フィンランドとスウェーデンのNATO加盟の方向が決まりました。最初難色を示していたトルコもそれなりの理解をしたようです。
問題の源は、中立を表明している緩衝地帯のあることが対立するヨーロッパとロシアの間の平和維持に役立つという考え方が、ロシアのウクライナ侵攻により崩れ去ったという事でしょう。
この、フィンランドとスウェーデンの大きな変化を「NATOの東漸を1cmも許さない」と言ってきたプーチンの大失敗だったという意見もあります。事が「プーチンの大失敗」で終われば、確かにそうかもしれません。

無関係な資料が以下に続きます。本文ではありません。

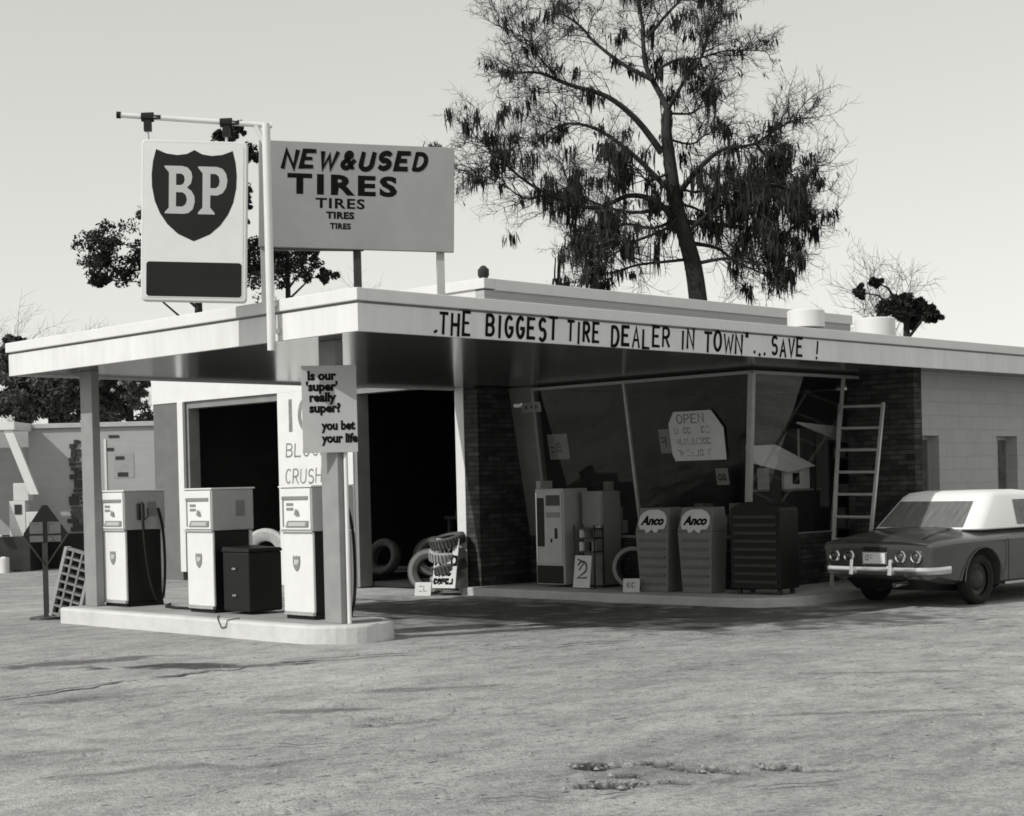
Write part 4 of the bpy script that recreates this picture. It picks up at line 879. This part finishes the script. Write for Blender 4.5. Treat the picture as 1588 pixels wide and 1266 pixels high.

しかし、プーチンにしてみれば、NATOが大きく東に拡大したのは、ロシアに対する敵対意識の表れだから(それが自分のせいだなどとは考えない)ロシアとしては、今後はそのつもりで行動する、責任は、総てフィンランド、スウェーデン、NATOにある、という事になるのでしょう。その結果この地域の不安定は大幅に増すことになりそうです
独裁者というのはそういうもので、事の理非曲直は総て自分の都合で決めるのですから(客観性の認識はない)、まともな判断では対抗出来ないのも当然でしょう。
ロシアのリーダーがプーチンでなくゴルバチョフであれば、かつてのゴルバチョフの朝日新聞への寄稿のように東西対立、核戦力の積み上げ競争の愚かさを理解し、NATOとの関係も対立から協力に変わり、メルケル路線(対ロシア融和路線)はEU,ロシア双方が裨益する所となって、ユーラシア大陸の在り方は全く違っていたでしょう。
ロシアは酷い国だという意見は今や一般的なものになっていますが、かつては殆どの都市て反プーチンのデモがあり(逮捕され鎮圧されましたが)、また300万人と言われる若者が海外逃避しているという現実もあるのです。
物言わぬ(物言えぬ)大衆は、プーチンの抑圧の下に苦しんで(騙されて、諦めて)いる可能性の方が大きいという見方もあります。
国が悪いのではない。リーダーが悪いのだという意見にはそれだけの理由があるのでしょう。もちろんリーダーを選んだのは国民ですが、国民に責任を負わせて済むものでもないでしょう。
もう1つの独裁的なリーダーを持つ大国である中国の場合も、リーダーが鄧小平だった時は、改革開放で、社会的市場経済を掲げ、中国自身の経済発展に力を入れ、対外関係は今よりずっと友好的でした。
その後2代のリーダーを経て習近平になって、徐々に独裁色を強め(「国際仲裁裁判所判断は紙屑」発言)、アメリカで奇妙な独裁感覚を持ったトランプとの対立の中で、それが一層進化し、次第に自己都合で国際常識も無視する国になりました。
中国人民の意識は、そんなには変わらないのでしょうが、リーダーによって、国の態度は大きく変わり、国際関係は容易に不安定なものに変化します。
ミャンマーのクーデターのような場合は、独裁者は突然生まれますが、通常は、時間をかけて次第に独裁者の立場を固めるようです。
自分の国は勿論、国際社会も国連も、地球上に独裁者が生まれないように、日頃から十分注意していなければならないのではないでしょうか。